[EXERCISE DIRECTIONS]:
From the listing below, restate word for word the lines from the line containing "Model this scene" down through the line containing "COL = scene.collection". Exclude pictures.

[EXCERPTED DATA]:
================================
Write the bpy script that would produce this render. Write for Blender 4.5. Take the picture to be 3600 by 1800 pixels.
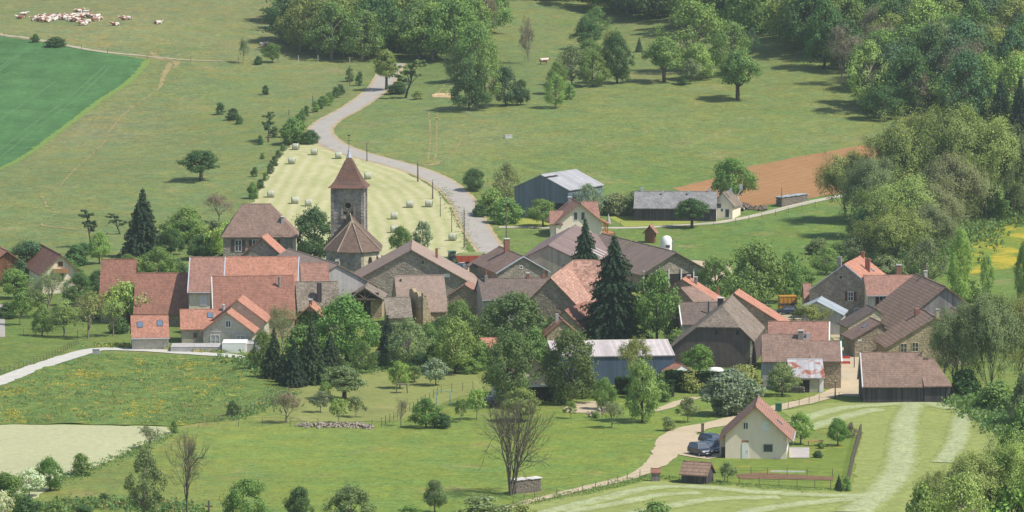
import bpy, bmesh, math, random
import numpy as np
from mathutils import Vector, Matrix, noise
from mathutils.geometry import delaunay_2d_cdt
for o in list(bpy.data.objects): bpy.data.objects.remove(o)
SC = bpy.context.scene; COL = SC.collection
R = math.radians
# ------------------------------------------------------------ camera, world, sun, exposure
FPX = 17000.0; CAMH = 95.0; PITCH = math.atan(1760/17000)
cd = bpy.data.cameras.new('camera'); cam = bpy.data.objects.new('camera', cd); COL.objects.link(cam)
cam.location = (0, 0, CAMH); cam.rotation_euler = (math.pi/2-PITCH, 0, 0)
cd.sensor_width = 36; cd.lens = 36*FPX/3600; cd.clip_start = 5; cd.clip_end = 6000
SC.camera = cam
SUN = Vector((0.56, -0.20, 0.80)).normalized()
SUN_EL = math.asin(SUN.z); SUN_ROT = math.atan2(SUN.x, SUN.y)
w = bpy.data.worlds.new('World'); SC.world = w; w.use_nodes = True
nt = w.node_tree; bgn = nt.nodes['Background']
sk = nt.nodes.new('ShaderNodeTexSky'); sk.sky_type = 'NISHITA'; sk.sun_disc = False
sk.sun_elevation = SUN_EL; sk.sun_rotation = SUN_ROT; sk.altitude = 300
nt.links.new(sk.outputs[0], bgn.inputs[0]); bgn.inputs[1].default_value = 0.13
sl = bpy.data.lights.new('sun', 'SUN'); sl.energy = 4.9; sl.angle = R(0.53); sl.color = (1, .945, .85)
so = bpy.data.objects.new('sun', sl); COL.objects.link(so)
so.rotation_euler = SUN.to_track_quat('Z', 'Y').to_euler()
SC.view_settings.view_transform = 'Standard'; SC.view_settings.look = 'None'
SC.view_settings.exposure = 0.20; SC.view_settings.gamma = 1
SC.render.engine = 'CYCLES'
SC.cycles.max_bounces = 6; SC.cycles.transparent_max_bounces = 8; SC.cycles.volume_bounces = 1
SC.render.resolution_x = 1024; SC.render.resolution_y = 512

# ------------------------------------------------------------ terrain function, pixel to ground
def sp(t, w=25.0):
    t = t/w
    return w*(t if t > 30 else math.log1p(math.exp(t)))
def sst(a, b, t):
    t = min(1, max(0, (t-a)/(b-a))); return t*t*(3-2*t)
def tz(x, y):
    z = 0.075*sp(y-930)
    rise = sst(930, 1080, y)
    z += rise*(1.8*math.sin(x/52+.6)*math.sin(y/80+.8) + .9*math.sin(x/30-y/47))
    z += 0.05*sp(y-1040, 40)*sst(20, 130, x)
    z += .25*math.sin(x/37+1)*math.sin(y/43)
    return z
_cp, _sp_ = math.cos(PITCH), math.sin(PITCH)
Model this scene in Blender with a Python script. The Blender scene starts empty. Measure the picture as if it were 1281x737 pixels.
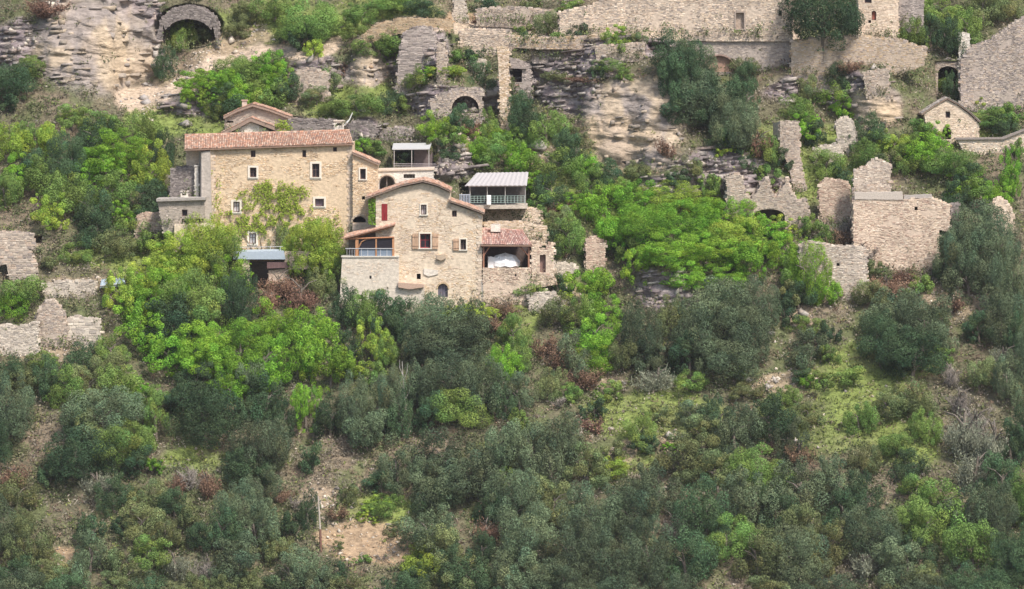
import bpy, math, random
import numpy as np
from mathutils import Vector
from mathutils.geometry import tessellate_polygon

random.seed(7)
rng = np.random.default_rng(7)
scene = bpy.context.scene
COL = scene.collection

# ------------------------------------------------------------------ camera, sky, sun, exposure
FPX, CX, CY = 5000.0, 640.5, 368.5          # focal length in photo pixels (photo 1281 x 737)
TILT = math.radians(4.0)
CAM = np.array([0.0, -450.0, 62.0])
cam_d = bpy.data.cameras.new('camera')
cam_d.sensor_width = 36.0
cam_d.lens = FPX / 1281.0 * 36.0
cam_d.clip_start = 1.0
cam_d.clip_end = 6000.0
cam = bpy.data.objects.new('camera', cam_d)
COL.objects.link(cam)
cam.location = CAM.tolist()
cam.rotation_euler = (math.pi / 2 - TILT, 0, 0)
scene.camera = cam

SUN_EL, SUN_AZ = math.radians(53), math.radians(36)     # azimuth: from the camera's side, towards the right
world = bpy.data.worlds.new('World')
scene.world = world
world.use_nodes = True
wn = world.node_tree
bg = wn.nodes['Background']
sky = wn.nodes.new('ShaderNodeTexSky')
sky.sky_type = 'NISHITA'
sky.sun_disc = False
sky.sun_elevation = SUN_EL
sky.sun_rotation = math.pi - SUN_AZ
sky.dust_density = 2.5
sky.air_density = 1.2
wn.links.new(sky.outputs[0], bg.inputs[0])
bg.inputs[1].default_value = 0.105
sun_d = bpy.data.lights.new('sun', 'SUN')
sun_d.energy = 3.2
sun_d.angle = math.radians(9)
sun_d.color = (1.0, 0.92, 0.83)
sun = bpy.data.objects.new('sun', sun_d)
COL.objects.link(sun)
sdir = Vector((math.sin(SUN_AZ) * math.cos(SUN_EL), -math.cos(SUN_AZ) * math.cos(SUN_EL), math.sin(SUN_EL)))
sun.rotation_euler = sdir.to_track_quat('Z', 'Y').to_euler()
scene.view_settings.view_transform = 'Standard'
scene.view_settings.look = 'None'
scene.view_settings.gamma = 1.0
scene.view_settings.exposure = 0.72
scene.render.engine = 'CYCLES'
scene.cycles.max_bounces = 5
scene.cycles.diffuse_bounces = 3
scene.cycles.transparent_max_bounces = 6
try:
    scene.cycles.use_denoising = True
except Exception:
    pass

# ------------------------------------------------------------------ picture <-> place
CT, ST = math.cos(TILT), math.sin(TILT)


def rays(px, py):
    """direction per unit of world y for a photo pixel (arrays)"""
    u = (np.asarray(px, float) - CX) / FPX
    v = -(np.asarray(py, float) - CY) / FPX
    dy = CT + v * ST
    return u / dy, (v * CT - ST) / dy


def P(px, py, Y):
    a, b = rays(px, py)
    d = Y - CAM[1]
    return np.array([CAM[0] + a * d, Y, CAM[2] + b * d])


def fade(t):
    return t * t * (3 - 2 * t)


def vnoise(x, y, seed=0):
    r = np.random.default_rng(seed)
    tab = r.random((256, 256))
    xi, yi = np.floor(x).astype(int), np.floor(y).astype(int)
    fx, fy = fade(x - xi), fade(y - yi)
    a = tab[xi % 256, yi % 256]; b = tab[(xi + 1) % 256, yi % 256]
    c = tab[xi % 256, (yi + 1) % 256]; d = tab[(xi + 1) % 256, (yi + 1) % 256]
    return (a * (1 - fx) + b * fx) * (1 - fy) + (c * (1 - fx) + d * fx) * fy


def fbm(x, y, seed=0, oct=4):
    s, a, t = 0.0, 1.0, 0.0
    for k in range(oct):
        s = s + a * vnoise(x * 2 ** k, y * 2 ** k, seed + k)
        t += a
        a *= 0.5
    return s / t


# ------------------------------------------------------------------ terrain: depth over the view grid
gx = np.concatenate([np.linspace(-2600, -140, 50)[:-1], np.arange(-140, 1422, 2.25), np.linspace(1422, 3900, 50)[1:]])
gy = np.concatenate([np.linspace(1900, 840, 34)[:-1], np.concatenate([np.arange(840, 262, -2.7), np.arange(262, -60, -1.6), np.arange(-60, -100, -4)]), np.linspace(-100, -1500, 40)[1:]])
PX, PY = np.meshgrid(gx, gy)             # rows go upwards in the picture
WX = fbm(PX / 26, PY / 26, 11) - .5
WY = fbm(PX / 26, PY / 26, 21) - .5
QX, QY = PX + 22 * WX, PY + 18 * WY       # wobbled coordinates for ragged zone edges


def sstep(x):
    x = np.clip(x, 0, 1)
    return x * x * (3 - 2 * x)


def ell(cx, cy, rx, ry, rot=0, soft=.35, q=True):
    X, Y = (QX, QY) if q else (PX, PY)
    c, s = math.cos(math.radians(rot)), math.sin(math.radians(rot))
    dx, dy = X - cx, Y - cy
    u, v = (c * dx - s * dy) / rx, (s * dx + c * dy) / ry     # rot > 0 tips the right end up
    r = np.sqrt(u * u + v * v)
    return sstep((1 + soft / 2 - r) / soft)


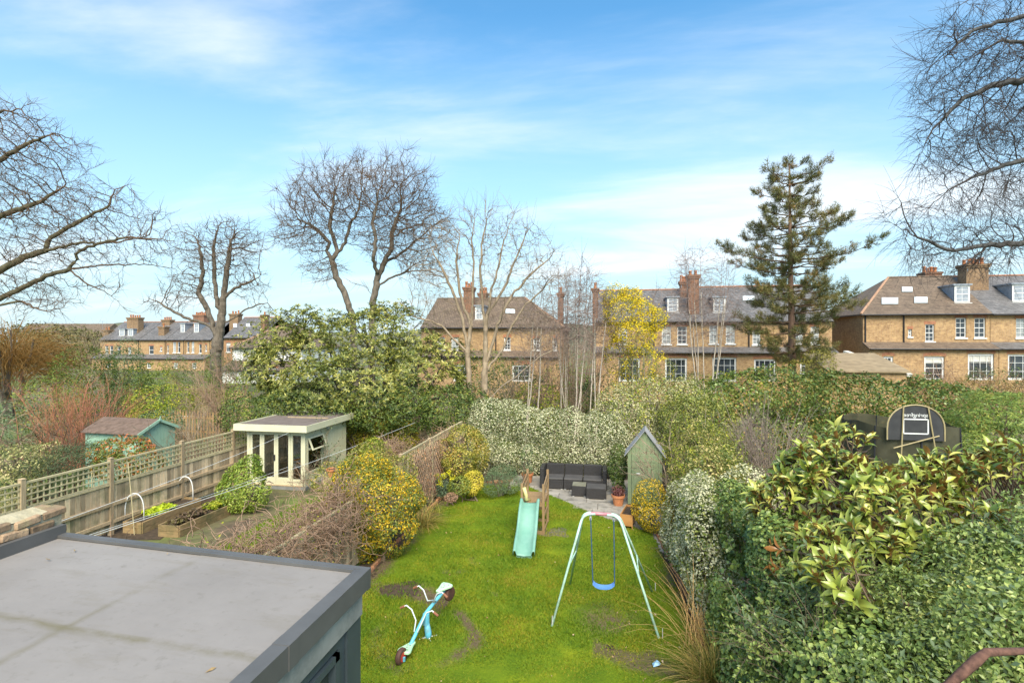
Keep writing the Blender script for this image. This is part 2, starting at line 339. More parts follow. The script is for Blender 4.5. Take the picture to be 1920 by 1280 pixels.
# leaf litter chips on the soil
# patio slabs
SLAB = pm('sandstone slab', [(.2, .185, .16), (.33, .3, .255), (.27, .25, .23)], 2.2, .8, .004, objvar=.16, grime=((.12, .11, .085), 3))
pat = empty('patio', (0, 0, 0)); tag(pat, kind='structure')
BOX('patio_bed', (-3.3, 13.0, .0), (1.55, 19.2, .02), pm('mortar', [(.1, .09, .075), (.17, .15, .12)], 8, .95), pat)
y = 12.9; r_ = 0
while y < 19.1:
    hh = (.62, .9, .62, .75)[r_ % 4]; x = -3.4 + (.35, 0, .6, .2)[r_ % 4] - .6
    while x < 1.5:
        ww = random.choice((.6, .9, .9, 1.2)); c = np.array([[x + ww * u, y + hh * v] for u in (.05, .5, .95) for v in (.05, .5, .95)])
        x1 = min(x + ww, 1.58)
        if (~inside(c, lawn)).any() and x1 > -3.2 and x1 - x > .2 and not (x + ww < -2.2 and y < 15.5):
            BOX('paving_slab', (max(x, -3.4) + .008, y + .008, .0), (x1 - .008, y + hh - .008, .03 + random.uniform(-.004, .005)), SLAB, pat, bevel=.006)
        x += ww
    y += hh; r_ += 1
# brick edging along the borders
EDG = pm('edging brick', [(.3, .12, .06), (.46, .22, .12)], 9, .85, .003, objvar=.25, grime=((.12, .1, .05), 5))
em = MB().box((-.1, -.035, -.03), (.1, .035, .09)).mesh('edging_brick', EDG, bevel=.008)
edg = empty('lawn_edging', (0, 0, 0)); tag(edg, 'row of red bricks laid on edge around the lawn', 'edging')
def edging(pts):
    for a, b in zip(pts[:-1], pts[1:]):
        a, b = Vector(a), Vector(b); L = (b - a).length; k = max(1, int(L / .225))
        for i in range(k):
            p = a.lerp(b, (i + .5) / k); inst('brick', em, edg, (p.x + random.uniform(-.015, .015), p.y, .0 + random.uniform(-.02, .01)), (random.uniform(-.1, .1), random.uniform(-.06, .06), math.atan2(b.y - a.y, b.x - a.x) + random.uniform(-.08, .08)))
lw = [Vector((p[0], p[1])) for p in lawn]
edging([Vector((-5.02, 8.6))] + [p + Vector((-.1, .05)) for p in lw[0:8]])
edging([p + Vector((.12, .0)) for p in lw[12:18]])

# ------------------------------------------------------------------ houses
def grid_wall(mb, x0, x1, z0, z1, y, holes, depth=.16):
    xs = sorted({x0, x1, *[h[0] for h in holes], *[h[2] for h in holes]}); zs = sorted({z0, z1, *[h[1] for h in holes], *[h[3] for h in holes]})
    for xa, xb in zip(xs[:-1], xs[1:]):
        for za, zb in zip(zs[:-1], zs[1:]):
            xm, zm = (xa + xb) / 2, (za + zb) / 2
            if not (x0 <= xm <= x1 and z0 <= zm <= z1): continue
            if any(h[0] < xm < h[2] and h[1] < zm < h[3] for h in holes): continue
            mb.add([(xa, y, za), (xb, y, za), (xb, y, zb), (xa, y, zb)], [(0, 1, 2, 3)])
    for a, c, b, d in holes:
        mb.add([(a, y, c), (b, y, c), (b, y, d), (a, y, d), (a, y + depth, c), (b, y + depth, c), (b, y + depth, d), (a, y + depth, d)], [(0, 4, 5, 1), (1, 5, 6, 2), (2, 6, 7, 3), (3, 7, 4, 0)])
def window(par, x0, z0, x1, z1, y, cols=2, rows=4, pane=PANE, sill=True, lintel=REDB, fr=.07, blind=0, arch=False):
    yy = y + .09; m = MB(); b = .028
    m.box((x0, yy, z0), (x0 + fr, yy + .06, z1)).box((x1 - fr, yy, z0), (x1, yy + .06, z1)).box((x0 + fr, yy, z0), (x1 - fr, yy + .06, z0 + fr)).box((x0 + fr, yy, z1 - fr), (x1 - fr, yy + .06, z1))
    for i in range(1, cols):
        xc = x0 + (x1 - x0) * i / cols; m.box((xc - b / 2, yy + .01, z0 + fr), (xc + b / 2, yy + .05, z1 - fr))
    for i in range(1, rows):
        zc = z0 + (z1 - z0) * i / rows; bb = .06 if i * 2 == rows else b; m.box((x0 + fr, yy + .005, zc - bb / 2), (x1 - fr, yy + .045, zc + bb / 2))
    w_ = m.build('window', WHITE, par)
    BOX('pane', (x0 + fr * .5, yy + .051, z0 + fr * .5), (x1 - fr * .5, yy + .058, z1 - fr * .5), pane, w_)
    if blind: BOX('blind', (x0 + fr, yy + .046, z1 - (z1 - z0) * blind), (x1 - fr, yy + .0505, z1 - fr), pm('cream blind', [(.55, .53, .47), (.66, .64, .58)], 3, .8), w_)
    if sill: BOX('sill', (x0 - .07, y - .07, z0 - .1), (x1 + .07, y + .1, z0 - .003), WHITE, w_)
    if lintel:
        k = 7 if arch else 2; ps = []
        for i in range(k):
            u = i / (k - 1); ps.append((x0 - .08 + (x1 - x0 + .16) * u, y - .014, z1 + .003 + (.1 * math.sin(math.pi * u) if arch else 0)))
        poly = ps + [(p[0], p[1], p[2] + .23) for p in reversed(ps)]
        MB().prism(poly, (0, .04, 0)).build('lintel', lintel, w_)
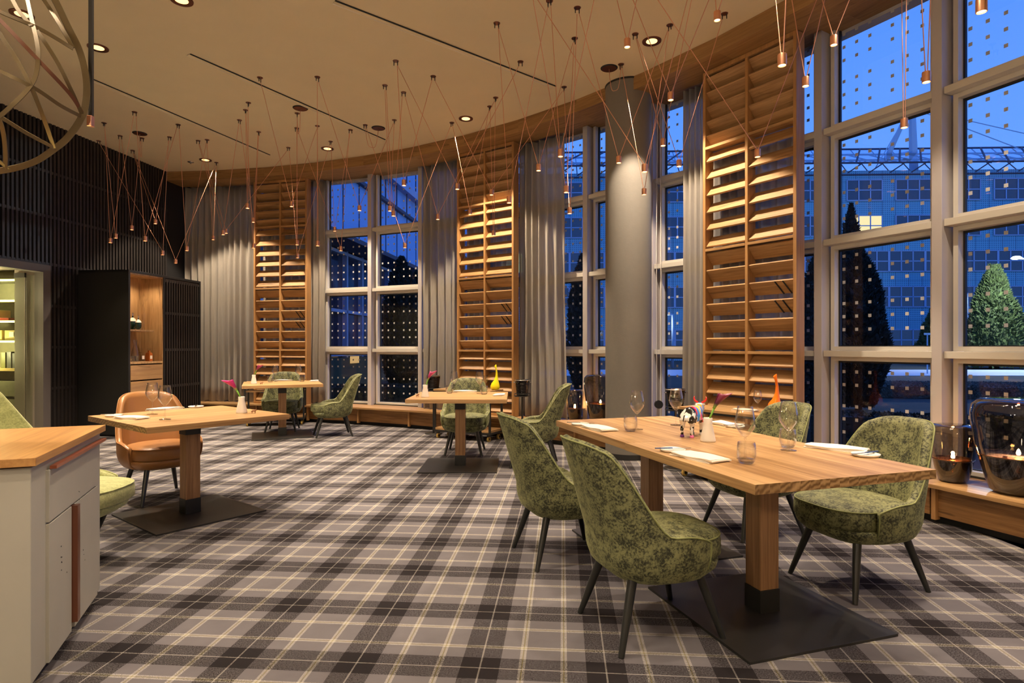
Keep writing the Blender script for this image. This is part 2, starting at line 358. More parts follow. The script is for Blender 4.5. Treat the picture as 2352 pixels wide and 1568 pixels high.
================================
[ANSWER TO THIS EXERCISE]:
Model this scene in Blender with a Python script. The Blender scene starts empty. Measure the picture as if it were 1281x737 pixels.
import bpy, math, random
import numpy as np
from mathutils import Vector
from mathutils.geometry import tessellate_polygon

random.seed(7)
rng = np.random.default_rng(7)
scene = bpy.context.scene
COL = scene.collection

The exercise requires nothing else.